Corporate Cultures

Starting from Scratch

by Ray Knight and Rob Sanders

In our August column, we probed the dilemma of cultural disunity that seems to be pervasive in Native American casinos.  The tribal compacts with casino management operators typically, and understandably, include preferential biases for Indian employees, with the purpose of uplifting tribe members' self-esteem and ability to be productive.  The downside of these conditions, however, is that they inherently create resentment among non-tribal employees. 

Though there are no simple solutions to the dilemma, the authors outlined five important strategic principles that Indian gaming operations can apply to mitigate the cultural schism between the best interests of the tribe and the motivational needs of non-Indian employees: 

1)   Plainly explain to all employees, existing and new ones applying for jobs, that the casino's reason for being is to uplift the tribe and, by extension, if not for this, there wouldn't even be a casino for them to work in. 
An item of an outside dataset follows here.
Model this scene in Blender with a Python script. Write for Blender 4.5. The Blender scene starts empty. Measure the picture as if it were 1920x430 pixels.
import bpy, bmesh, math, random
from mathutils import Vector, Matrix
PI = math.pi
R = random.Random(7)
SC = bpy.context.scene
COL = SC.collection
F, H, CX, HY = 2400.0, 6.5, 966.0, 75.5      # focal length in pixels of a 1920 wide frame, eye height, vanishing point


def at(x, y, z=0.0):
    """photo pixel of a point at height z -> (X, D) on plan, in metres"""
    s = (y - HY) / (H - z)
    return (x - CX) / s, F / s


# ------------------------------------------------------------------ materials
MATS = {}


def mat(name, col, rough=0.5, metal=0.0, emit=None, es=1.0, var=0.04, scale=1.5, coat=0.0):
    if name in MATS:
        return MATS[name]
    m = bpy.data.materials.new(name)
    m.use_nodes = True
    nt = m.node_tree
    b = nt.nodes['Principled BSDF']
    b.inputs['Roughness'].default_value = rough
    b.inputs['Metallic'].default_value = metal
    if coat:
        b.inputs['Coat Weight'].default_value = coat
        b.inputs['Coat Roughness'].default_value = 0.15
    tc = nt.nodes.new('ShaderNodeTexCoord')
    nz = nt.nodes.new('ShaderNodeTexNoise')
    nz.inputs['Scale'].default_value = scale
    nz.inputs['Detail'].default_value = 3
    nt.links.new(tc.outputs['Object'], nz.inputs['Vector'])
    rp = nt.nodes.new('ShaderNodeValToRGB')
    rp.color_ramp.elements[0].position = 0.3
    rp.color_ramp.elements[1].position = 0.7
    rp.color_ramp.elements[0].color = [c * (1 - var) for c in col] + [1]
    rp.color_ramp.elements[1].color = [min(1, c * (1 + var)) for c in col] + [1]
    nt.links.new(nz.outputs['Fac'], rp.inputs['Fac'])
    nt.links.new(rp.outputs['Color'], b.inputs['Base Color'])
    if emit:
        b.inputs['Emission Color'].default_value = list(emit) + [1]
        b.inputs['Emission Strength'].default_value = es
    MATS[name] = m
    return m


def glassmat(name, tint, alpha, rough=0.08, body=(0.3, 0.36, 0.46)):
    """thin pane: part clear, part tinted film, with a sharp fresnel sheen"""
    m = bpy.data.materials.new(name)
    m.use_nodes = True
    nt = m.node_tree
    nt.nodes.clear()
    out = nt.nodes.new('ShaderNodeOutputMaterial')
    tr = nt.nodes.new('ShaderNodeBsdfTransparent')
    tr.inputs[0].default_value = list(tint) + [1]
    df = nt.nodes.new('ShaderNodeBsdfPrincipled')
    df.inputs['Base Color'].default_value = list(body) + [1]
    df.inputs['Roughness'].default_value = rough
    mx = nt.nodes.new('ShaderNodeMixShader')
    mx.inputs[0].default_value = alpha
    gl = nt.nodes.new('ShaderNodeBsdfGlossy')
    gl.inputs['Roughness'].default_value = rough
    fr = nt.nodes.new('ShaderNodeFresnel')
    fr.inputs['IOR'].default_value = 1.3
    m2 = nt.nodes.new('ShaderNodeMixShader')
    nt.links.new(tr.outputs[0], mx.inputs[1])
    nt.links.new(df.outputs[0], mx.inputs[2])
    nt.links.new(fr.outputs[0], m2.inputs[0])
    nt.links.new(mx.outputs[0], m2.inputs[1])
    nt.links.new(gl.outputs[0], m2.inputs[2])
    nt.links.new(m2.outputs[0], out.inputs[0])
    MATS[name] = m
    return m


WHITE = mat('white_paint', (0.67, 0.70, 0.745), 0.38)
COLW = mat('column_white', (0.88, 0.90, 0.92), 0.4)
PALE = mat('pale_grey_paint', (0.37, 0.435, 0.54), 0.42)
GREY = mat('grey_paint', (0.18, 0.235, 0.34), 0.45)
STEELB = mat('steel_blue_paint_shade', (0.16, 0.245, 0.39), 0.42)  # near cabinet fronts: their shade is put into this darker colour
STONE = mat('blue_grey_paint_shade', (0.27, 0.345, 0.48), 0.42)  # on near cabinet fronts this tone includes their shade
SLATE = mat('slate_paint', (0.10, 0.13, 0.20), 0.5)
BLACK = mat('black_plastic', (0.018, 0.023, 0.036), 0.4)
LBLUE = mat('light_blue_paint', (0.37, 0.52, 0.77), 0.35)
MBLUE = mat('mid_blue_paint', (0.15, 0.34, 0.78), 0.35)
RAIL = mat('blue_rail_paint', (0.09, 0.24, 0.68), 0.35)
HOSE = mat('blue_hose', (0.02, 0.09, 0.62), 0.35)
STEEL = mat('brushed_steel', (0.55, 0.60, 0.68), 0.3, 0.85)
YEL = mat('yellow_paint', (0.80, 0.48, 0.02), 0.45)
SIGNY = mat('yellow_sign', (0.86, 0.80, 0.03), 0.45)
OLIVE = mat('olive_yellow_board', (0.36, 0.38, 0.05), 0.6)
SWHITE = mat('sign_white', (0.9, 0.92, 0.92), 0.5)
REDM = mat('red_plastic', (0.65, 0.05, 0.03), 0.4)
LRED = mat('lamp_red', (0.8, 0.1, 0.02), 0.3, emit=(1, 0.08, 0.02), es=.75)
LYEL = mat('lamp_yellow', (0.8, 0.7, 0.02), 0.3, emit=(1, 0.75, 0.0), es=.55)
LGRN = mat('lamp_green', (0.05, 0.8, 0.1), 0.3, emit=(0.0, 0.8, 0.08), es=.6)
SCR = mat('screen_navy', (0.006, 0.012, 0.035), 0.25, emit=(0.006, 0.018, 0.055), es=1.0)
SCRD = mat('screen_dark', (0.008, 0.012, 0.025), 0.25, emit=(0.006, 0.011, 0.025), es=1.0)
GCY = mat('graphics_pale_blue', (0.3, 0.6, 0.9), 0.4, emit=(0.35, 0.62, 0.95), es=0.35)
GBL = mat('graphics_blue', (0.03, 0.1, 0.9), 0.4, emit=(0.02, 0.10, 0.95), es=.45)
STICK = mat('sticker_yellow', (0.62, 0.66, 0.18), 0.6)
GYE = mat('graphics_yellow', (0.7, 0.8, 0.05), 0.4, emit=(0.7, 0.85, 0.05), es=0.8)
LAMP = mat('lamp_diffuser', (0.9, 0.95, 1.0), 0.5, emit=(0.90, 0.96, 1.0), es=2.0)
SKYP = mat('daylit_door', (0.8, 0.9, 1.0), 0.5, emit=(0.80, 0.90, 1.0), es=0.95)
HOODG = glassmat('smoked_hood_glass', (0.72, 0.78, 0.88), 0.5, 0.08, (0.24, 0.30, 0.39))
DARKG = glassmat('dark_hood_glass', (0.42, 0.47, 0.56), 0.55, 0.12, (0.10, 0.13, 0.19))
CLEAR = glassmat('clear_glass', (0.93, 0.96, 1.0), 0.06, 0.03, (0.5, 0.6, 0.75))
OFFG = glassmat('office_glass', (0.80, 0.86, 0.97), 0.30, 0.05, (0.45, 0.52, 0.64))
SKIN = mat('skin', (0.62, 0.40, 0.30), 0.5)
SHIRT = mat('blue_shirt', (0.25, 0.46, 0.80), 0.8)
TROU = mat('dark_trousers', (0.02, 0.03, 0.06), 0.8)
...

2)  Install processes that ensure uniform and consistent application of stated policies, whatever they may be. 

3)  Build a strong casino culture that welds the employees together in a common bond. 

4)  Educate tribal members to understand the Western mentality, to know what makes non-Indians tick. 

5)  Systematically research the attitudes and perceptions of employees to measure understanding and acceptance (or lack of it) of tribal mandates and gauge the overall state of the casino culture. 

The opening of a new tribal casino in North Carolina affords an opportunity to observe these principles in action and construct a case study of the results.  Harrah's Cherokee opened two months ago in the scenic gateway to the Great Smoky Mountains.  Harrah's is in the beginning year of a 5-year management contract with the Cherokee tribe, one of the nation's largest with 11,500 members.  The casino has about 1,000 employees, with approximately 55% of them being tribe members and 45% non-tribal. 

Jerry Egelus, general manager, makes clear upfront that he has no "silver bullet" to deal with the cultural conflict.  However, he is very much aware of it and is taking active steps to address the issue.  "It's an extraordinary circumstance that requires extraordinary measures." 

To begin with, pre-employment screening is careful to spell out realistic expectations, including explanations not only about the nature of tribal preferences but the special conditions of working in a gaming environment (around-the-clock, open on weekends and holidays, high pressure, etc.).  Prospective employees are given a clear understanding of what they'll be getting into.  If they choose to pursue employment with Harrah's Cherokee, they must be mentally prepared to accept the conditions spelled out for them. 

Egelus sensed early-on that two-way communication with employees would be an important power tool in building the culture of the organization.  Six months before the casino opening, he began skip-level meetings with employees every week to keep them abreast of developments and hear what they were thinking and feeling.  From these meetings, he and his executive staff got early warning signals of the potential conflicts. 

After the hubbub of getting the casino open settled down, Egelus launched an in-depth audit of the employees' attitudes and outlooks.  Part of a strategy mapped out even before the opening, this internal research involves focus groups, one-on-one interviews, and a quantitative survey to find out what employees are thinking and how they're feeling about working in the casino (the research was being conducted as this article was written). 

The results will be used to map out strategies and tactics for reversing negative impressions that may be creeping in and building a positive corporate culture.  Exactly how that will be done, Egelus admits he doesn't know yet.  He's keeping an open mind, though.  "I expect that results of the research will have an impact not only on our policies, but very likely on our organizational structure as well." 

Egelus has one distinct advantage in that the Harrah's Cherokee culture is brand new.  It hasn't been around long enough for bad habits and attitudes to take deep root.  The right "extraordinary measures" applied now will help grow the cultural tree straight and tall. 

As he sees it now, Egelus believes two-way communication with employees will be the linchpin of cultural harmony.  Still to be resolved is how to unify tribal and non-tribal employees in a common cause. 

Harrah's has experience in tribal gaming and even has a division dedicated to it.  Harrah's four tribal properties regularly benchmark each other.  However, according to Egelus, the cultural, operational, and political dynamics are very different in each one, so that what may work in one property may not be appropriate for another.  Shared information is useful for background but doesn't necessarily provide off-the-shelf solutions that would apply directly to the Harrah's Cherokee operation. 

Egelus agreed to allow the authors to do a follow-up report in a few months on the cultural progress at Harrah's Cherokee.  Whether or not the follow-up report will reveal a "silver bullet" to remove the cultural dilemma in Indian gaming remains to be seen.  In any case, it's a good opportunity to chronicle a case study on the dilemma from the very beginning.